> _Available data_:
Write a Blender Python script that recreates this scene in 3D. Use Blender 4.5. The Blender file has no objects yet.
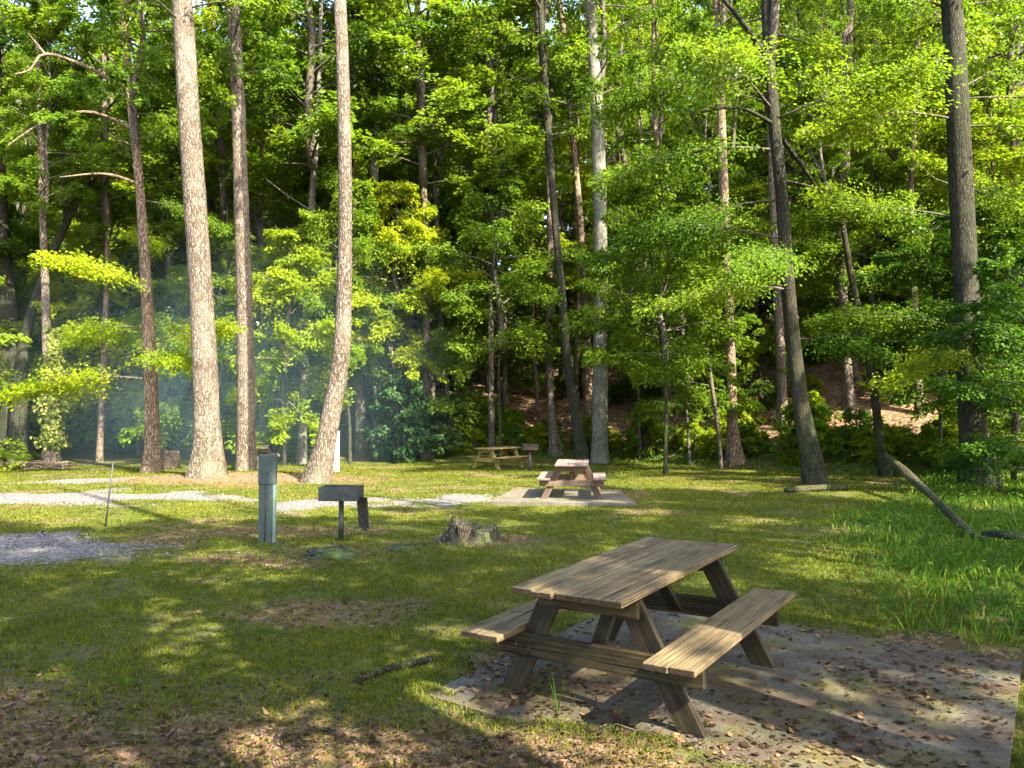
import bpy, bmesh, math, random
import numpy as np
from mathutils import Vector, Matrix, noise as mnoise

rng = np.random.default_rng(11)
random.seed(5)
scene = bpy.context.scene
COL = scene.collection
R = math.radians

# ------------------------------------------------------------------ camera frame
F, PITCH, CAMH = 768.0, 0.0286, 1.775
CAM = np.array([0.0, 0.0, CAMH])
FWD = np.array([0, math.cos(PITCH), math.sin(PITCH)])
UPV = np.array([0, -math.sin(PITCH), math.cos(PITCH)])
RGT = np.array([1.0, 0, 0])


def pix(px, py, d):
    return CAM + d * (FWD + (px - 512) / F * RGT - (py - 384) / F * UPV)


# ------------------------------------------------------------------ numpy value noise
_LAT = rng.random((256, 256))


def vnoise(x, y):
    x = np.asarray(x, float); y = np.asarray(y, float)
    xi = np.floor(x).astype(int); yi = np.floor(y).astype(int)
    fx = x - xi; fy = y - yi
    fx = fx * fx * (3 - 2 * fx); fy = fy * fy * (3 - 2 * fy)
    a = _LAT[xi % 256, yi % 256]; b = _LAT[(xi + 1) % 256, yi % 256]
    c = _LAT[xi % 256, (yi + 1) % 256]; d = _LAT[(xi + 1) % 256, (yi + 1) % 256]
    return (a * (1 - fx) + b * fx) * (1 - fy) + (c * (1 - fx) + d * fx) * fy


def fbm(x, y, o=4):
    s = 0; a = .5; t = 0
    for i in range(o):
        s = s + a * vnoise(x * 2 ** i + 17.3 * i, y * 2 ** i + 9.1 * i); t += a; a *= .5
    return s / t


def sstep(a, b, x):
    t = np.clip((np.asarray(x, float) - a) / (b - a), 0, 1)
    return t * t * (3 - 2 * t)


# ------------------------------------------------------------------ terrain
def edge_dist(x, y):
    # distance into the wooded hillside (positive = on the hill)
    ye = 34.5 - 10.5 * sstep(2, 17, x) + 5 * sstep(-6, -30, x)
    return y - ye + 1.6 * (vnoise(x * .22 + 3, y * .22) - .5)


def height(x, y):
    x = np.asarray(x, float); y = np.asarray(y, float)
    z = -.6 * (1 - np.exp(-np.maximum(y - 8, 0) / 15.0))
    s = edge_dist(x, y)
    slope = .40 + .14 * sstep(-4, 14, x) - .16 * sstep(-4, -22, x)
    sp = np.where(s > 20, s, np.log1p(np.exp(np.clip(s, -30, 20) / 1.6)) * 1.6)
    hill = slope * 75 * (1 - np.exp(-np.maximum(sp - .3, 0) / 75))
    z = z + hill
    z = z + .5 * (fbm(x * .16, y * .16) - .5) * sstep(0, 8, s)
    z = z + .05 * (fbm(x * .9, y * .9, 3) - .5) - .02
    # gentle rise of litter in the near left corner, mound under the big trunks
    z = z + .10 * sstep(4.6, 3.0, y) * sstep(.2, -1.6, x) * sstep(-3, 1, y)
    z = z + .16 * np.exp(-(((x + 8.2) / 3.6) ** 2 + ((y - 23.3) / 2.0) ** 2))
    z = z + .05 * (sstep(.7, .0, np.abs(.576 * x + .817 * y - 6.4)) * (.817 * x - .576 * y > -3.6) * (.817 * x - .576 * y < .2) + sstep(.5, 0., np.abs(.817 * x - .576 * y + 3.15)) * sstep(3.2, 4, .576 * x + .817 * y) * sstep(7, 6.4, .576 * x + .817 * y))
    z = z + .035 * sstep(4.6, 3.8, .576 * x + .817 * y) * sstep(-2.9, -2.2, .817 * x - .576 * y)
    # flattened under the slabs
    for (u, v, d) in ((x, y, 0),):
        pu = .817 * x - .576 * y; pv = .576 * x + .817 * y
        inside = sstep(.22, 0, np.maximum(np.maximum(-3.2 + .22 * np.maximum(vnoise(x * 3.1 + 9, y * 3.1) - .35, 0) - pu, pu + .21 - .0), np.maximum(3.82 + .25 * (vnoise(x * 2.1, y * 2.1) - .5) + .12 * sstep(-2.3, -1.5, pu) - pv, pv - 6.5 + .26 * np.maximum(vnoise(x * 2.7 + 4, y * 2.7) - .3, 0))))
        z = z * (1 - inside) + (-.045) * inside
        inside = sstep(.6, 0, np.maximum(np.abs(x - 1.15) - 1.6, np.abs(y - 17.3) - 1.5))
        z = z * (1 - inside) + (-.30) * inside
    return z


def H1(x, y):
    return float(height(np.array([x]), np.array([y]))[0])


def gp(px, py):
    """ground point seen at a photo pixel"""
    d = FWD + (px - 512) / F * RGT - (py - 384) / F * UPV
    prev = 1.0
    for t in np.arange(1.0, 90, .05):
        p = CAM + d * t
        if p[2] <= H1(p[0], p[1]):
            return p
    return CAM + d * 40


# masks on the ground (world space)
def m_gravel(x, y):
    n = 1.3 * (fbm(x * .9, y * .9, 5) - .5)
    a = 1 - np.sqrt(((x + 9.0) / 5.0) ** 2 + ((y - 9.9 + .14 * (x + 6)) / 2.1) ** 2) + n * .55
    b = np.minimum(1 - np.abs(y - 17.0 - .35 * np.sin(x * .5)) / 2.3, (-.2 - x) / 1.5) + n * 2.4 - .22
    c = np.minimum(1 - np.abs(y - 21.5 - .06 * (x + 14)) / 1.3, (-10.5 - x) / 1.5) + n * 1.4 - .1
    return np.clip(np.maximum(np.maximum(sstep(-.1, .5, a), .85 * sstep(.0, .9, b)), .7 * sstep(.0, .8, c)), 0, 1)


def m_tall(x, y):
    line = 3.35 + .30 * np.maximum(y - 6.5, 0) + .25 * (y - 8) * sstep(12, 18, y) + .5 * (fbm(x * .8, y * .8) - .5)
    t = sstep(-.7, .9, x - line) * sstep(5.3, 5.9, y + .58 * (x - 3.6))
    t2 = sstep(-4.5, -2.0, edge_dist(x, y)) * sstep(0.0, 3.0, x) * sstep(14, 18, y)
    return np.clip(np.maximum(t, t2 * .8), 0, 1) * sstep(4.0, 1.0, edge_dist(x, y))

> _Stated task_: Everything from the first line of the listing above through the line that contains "R = math.radians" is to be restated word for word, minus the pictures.

> _Correct answer_:
Write a Blender Python script that recreates this scene in 3D. Use Blender 4.5. The Blender file has no objects yet.
import bpy, bmesh, math, random
import numpy as np
from mathutils import Vector, Matrix, noise as mnoise

rng = np.random.default_rng(11)
random.seed(5)
scene = bpy.context.scene
COL = scene.collection
R = math.radians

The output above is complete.